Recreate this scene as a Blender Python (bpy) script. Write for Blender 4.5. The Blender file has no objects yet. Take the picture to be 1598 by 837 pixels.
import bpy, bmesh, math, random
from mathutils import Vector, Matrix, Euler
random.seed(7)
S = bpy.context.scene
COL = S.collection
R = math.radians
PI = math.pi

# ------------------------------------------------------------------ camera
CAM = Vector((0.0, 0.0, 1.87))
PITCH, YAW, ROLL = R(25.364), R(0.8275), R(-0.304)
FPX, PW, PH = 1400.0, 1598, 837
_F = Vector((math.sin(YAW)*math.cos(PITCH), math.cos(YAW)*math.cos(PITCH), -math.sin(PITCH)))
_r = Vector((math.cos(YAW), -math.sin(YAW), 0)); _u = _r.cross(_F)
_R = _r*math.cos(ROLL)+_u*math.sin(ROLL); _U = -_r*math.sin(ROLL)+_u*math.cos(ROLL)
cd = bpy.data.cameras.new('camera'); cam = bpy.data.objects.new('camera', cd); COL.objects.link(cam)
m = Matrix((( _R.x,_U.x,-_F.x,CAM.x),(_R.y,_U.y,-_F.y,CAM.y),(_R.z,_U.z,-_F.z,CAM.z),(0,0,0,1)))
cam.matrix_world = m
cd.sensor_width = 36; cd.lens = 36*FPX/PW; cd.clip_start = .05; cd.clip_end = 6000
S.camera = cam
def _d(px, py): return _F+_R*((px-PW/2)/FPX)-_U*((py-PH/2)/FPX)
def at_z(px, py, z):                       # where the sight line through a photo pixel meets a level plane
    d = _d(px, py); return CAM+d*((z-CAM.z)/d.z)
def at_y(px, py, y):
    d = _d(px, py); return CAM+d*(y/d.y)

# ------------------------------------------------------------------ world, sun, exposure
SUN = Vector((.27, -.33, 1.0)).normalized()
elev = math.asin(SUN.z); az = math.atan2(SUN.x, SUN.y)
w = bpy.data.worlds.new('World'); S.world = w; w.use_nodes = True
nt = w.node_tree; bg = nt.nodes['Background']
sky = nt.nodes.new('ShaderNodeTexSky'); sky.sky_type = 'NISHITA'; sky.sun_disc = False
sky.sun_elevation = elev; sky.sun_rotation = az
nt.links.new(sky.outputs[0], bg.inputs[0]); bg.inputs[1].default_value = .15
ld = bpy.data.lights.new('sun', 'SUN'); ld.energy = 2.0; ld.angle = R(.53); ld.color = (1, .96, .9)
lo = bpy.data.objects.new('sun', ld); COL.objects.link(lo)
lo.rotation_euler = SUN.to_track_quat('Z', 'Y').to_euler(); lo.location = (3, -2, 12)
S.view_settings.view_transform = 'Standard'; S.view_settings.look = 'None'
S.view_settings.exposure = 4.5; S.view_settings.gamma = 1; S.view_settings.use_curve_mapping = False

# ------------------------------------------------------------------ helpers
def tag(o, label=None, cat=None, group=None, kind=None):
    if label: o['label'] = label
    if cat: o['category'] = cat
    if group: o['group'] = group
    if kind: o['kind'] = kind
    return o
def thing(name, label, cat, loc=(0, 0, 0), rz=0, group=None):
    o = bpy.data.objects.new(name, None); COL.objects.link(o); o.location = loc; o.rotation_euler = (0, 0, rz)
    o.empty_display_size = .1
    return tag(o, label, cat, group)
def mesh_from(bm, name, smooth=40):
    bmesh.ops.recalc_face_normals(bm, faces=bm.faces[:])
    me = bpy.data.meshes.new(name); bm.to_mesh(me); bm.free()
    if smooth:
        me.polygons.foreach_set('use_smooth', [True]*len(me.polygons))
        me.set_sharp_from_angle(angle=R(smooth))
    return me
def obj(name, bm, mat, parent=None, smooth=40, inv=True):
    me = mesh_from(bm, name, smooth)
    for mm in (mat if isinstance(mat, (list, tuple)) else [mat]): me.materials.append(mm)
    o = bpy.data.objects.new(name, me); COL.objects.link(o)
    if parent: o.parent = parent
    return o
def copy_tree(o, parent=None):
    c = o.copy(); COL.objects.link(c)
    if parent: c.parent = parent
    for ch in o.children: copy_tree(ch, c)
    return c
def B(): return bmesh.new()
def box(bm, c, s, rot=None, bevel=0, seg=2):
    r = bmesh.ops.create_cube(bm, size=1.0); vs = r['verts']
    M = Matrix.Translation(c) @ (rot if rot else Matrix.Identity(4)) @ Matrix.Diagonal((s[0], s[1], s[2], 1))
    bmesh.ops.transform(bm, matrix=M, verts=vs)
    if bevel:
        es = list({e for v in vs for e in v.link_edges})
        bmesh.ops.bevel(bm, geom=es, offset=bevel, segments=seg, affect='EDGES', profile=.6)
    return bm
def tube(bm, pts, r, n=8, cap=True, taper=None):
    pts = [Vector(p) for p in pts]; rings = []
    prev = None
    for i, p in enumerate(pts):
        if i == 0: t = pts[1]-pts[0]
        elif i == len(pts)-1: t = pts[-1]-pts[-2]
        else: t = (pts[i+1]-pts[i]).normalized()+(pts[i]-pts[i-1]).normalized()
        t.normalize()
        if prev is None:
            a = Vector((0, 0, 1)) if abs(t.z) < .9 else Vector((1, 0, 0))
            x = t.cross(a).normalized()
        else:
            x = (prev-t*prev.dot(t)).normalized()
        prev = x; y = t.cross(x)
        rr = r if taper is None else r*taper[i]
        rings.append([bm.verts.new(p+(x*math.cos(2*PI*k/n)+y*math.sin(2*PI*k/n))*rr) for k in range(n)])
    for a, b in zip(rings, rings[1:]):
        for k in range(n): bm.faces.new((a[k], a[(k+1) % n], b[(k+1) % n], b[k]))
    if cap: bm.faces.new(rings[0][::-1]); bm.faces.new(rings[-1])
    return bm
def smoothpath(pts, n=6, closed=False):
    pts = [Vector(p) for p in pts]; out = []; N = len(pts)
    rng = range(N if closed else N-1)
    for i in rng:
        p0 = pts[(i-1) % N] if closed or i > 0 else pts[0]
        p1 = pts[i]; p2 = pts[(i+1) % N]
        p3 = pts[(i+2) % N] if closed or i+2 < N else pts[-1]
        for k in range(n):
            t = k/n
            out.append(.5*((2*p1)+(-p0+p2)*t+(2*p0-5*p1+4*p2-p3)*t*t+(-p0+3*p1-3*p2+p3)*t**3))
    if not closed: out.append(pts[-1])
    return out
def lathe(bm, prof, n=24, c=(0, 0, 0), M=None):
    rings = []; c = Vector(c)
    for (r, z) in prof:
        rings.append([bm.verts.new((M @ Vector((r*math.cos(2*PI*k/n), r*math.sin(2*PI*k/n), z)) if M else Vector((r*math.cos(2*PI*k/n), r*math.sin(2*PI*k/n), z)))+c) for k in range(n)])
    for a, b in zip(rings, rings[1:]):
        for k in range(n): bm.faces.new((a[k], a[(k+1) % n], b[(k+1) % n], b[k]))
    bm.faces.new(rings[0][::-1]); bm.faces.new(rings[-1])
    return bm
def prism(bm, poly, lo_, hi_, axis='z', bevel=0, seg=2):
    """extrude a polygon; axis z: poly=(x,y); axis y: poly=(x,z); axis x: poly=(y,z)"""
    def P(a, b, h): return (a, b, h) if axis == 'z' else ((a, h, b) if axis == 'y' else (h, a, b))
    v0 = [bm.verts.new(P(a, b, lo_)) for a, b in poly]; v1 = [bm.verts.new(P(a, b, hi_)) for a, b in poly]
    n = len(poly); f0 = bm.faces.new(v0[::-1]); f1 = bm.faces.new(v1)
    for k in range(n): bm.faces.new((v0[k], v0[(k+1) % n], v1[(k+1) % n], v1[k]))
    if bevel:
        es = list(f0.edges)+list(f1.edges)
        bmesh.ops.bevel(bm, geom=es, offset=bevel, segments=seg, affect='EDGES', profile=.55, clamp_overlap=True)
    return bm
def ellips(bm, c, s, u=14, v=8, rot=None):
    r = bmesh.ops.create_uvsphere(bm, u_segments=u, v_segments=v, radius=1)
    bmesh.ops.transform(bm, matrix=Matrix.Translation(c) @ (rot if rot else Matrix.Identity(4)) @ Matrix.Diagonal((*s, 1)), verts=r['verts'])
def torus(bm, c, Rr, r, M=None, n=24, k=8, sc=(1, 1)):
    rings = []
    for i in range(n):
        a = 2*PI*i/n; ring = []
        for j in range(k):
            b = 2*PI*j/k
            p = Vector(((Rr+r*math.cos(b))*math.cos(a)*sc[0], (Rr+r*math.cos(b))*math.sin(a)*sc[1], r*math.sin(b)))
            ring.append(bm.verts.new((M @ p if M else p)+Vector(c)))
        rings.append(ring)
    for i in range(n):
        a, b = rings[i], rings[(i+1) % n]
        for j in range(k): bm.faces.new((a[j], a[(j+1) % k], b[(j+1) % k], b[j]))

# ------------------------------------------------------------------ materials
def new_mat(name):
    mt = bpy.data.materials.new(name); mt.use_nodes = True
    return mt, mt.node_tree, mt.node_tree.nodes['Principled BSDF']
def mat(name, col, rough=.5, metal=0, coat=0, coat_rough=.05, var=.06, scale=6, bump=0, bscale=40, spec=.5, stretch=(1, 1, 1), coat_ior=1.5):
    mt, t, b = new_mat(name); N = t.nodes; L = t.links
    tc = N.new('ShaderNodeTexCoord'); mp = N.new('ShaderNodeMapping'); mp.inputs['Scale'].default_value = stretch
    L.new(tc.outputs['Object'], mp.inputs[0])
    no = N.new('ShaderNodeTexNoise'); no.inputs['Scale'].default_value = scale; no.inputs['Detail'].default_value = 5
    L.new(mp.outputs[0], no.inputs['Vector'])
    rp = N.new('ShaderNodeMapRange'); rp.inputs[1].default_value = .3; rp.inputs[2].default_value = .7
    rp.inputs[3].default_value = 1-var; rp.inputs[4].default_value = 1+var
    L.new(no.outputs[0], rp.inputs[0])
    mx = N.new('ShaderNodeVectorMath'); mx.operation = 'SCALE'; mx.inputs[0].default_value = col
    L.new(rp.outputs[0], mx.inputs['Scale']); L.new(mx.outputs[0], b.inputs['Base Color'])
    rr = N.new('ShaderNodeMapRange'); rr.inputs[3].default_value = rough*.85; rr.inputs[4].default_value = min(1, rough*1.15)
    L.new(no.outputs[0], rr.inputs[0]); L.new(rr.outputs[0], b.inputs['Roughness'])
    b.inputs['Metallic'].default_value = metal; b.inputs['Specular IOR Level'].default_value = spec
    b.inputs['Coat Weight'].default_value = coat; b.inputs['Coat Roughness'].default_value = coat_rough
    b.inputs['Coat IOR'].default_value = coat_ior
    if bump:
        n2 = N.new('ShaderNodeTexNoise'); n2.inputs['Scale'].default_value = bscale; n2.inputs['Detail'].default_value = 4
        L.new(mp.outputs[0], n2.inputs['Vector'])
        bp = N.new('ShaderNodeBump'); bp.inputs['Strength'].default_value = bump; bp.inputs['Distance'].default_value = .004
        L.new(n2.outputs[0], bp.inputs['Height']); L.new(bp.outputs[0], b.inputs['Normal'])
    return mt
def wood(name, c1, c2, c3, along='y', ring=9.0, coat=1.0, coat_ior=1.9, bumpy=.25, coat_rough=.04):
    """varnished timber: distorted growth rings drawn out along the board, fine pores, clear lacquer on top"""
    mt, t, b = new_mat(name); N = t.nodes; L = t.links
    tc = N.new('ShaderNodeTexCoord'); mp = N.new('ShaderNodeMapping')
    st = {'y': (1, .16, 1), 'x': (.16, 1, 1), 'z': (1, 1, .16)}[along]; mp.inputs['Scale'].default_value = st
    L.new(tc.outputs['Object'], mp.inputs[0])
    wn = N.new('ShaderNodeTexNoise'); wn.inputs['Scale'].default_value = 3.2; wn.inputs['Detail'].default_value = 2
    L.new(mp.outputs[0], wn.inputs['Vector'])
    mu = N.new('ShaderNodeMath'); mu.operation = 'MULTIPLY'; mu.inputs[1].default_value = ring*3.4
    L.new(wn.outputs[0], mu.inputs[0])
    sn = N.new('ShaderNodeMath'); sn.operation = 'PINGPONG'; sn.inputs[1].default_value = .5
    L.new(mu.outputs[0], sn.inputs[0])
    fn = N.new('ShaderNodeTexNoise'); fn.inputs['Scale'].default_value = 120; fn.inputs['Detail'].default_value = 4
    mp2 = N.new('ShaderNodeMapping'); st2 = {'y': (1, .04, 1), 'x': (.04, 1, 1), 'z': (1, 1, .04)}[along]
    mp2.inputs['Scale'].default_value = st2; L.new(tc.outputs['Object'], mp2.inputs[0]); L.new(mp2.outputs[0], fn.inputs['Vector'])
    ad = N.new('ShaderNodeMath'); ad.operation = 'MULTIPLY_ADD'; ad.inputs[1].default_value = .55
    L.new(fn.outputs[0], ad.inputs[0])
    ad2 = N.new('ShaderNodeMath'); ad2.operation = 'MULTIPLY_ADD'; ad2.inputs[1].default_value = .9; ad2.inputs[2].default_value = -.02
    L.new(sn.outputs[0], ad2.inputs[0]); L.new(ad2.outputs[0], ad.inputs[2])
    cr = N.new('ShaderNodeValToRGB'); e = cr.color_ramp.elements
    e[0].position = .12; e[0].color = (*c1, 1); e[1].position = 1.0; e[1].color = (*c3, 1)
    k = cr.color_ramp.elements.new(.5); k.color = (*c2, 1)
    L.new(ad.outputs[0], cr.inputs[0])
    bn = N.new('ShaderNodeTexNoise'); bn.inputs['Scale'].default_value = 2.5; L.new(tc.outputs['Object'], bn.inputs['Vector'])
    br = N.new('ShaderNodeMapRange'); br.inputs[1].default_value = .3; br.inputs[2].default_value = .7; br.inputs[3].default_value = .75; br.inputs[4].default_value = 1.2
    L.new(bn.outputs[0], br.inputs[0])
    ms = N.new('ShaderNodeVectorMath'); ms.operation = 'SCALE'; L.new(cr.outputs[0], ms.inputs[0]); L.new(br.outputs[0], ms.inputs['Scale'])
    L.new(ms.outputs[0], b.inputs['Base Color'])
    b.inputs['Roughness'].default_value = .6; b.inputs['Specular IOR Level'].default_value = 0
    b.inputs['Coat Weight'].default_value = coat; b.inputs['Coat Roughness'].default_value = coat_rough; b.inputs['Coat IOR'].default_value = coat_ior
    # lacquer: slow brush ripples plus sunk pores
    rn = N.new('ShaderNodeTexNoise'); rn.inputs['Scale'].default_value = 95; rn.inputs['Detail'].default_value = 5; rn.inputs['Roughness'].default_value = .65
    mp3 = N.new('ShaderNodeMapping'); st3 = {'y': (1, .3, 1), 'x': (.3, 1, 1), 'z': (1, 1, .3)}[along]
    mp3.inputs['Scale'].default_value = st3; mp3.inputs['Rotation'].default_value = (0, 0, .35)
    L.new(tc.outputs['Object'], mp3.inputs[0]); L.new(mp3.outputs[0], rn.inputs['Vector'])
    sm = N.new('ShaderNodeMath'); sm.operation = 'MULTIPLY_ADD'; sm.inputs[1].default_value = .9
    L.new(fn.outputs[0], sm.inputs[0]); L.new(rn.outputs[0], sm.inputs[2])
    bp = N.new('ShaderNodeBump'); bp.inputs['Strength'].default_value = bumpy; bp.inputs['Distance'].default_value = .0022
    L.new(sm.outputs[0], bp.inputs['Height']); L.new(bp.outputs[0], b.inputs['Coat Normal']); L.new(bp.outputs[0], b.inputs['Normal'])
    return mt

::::

* [What you should do] Beginning at the top of the data, please return every line until and including the line containing "PI = math.pi", copied exactly, and nothing past it.

* [Written answer]
Recreate this scene as a Blender Python (bpy) script. Write for Blender 4.5. The Blender file has no objects yet. Take the picture to be 1598 by 837 pixels.
import bpy, bmesh, math, random
from mathutils import Vector, Matrix, Euler
random.seed(7)
S = bpy.context.scene
COL = S.collection
R = math.radians
PI = math.pi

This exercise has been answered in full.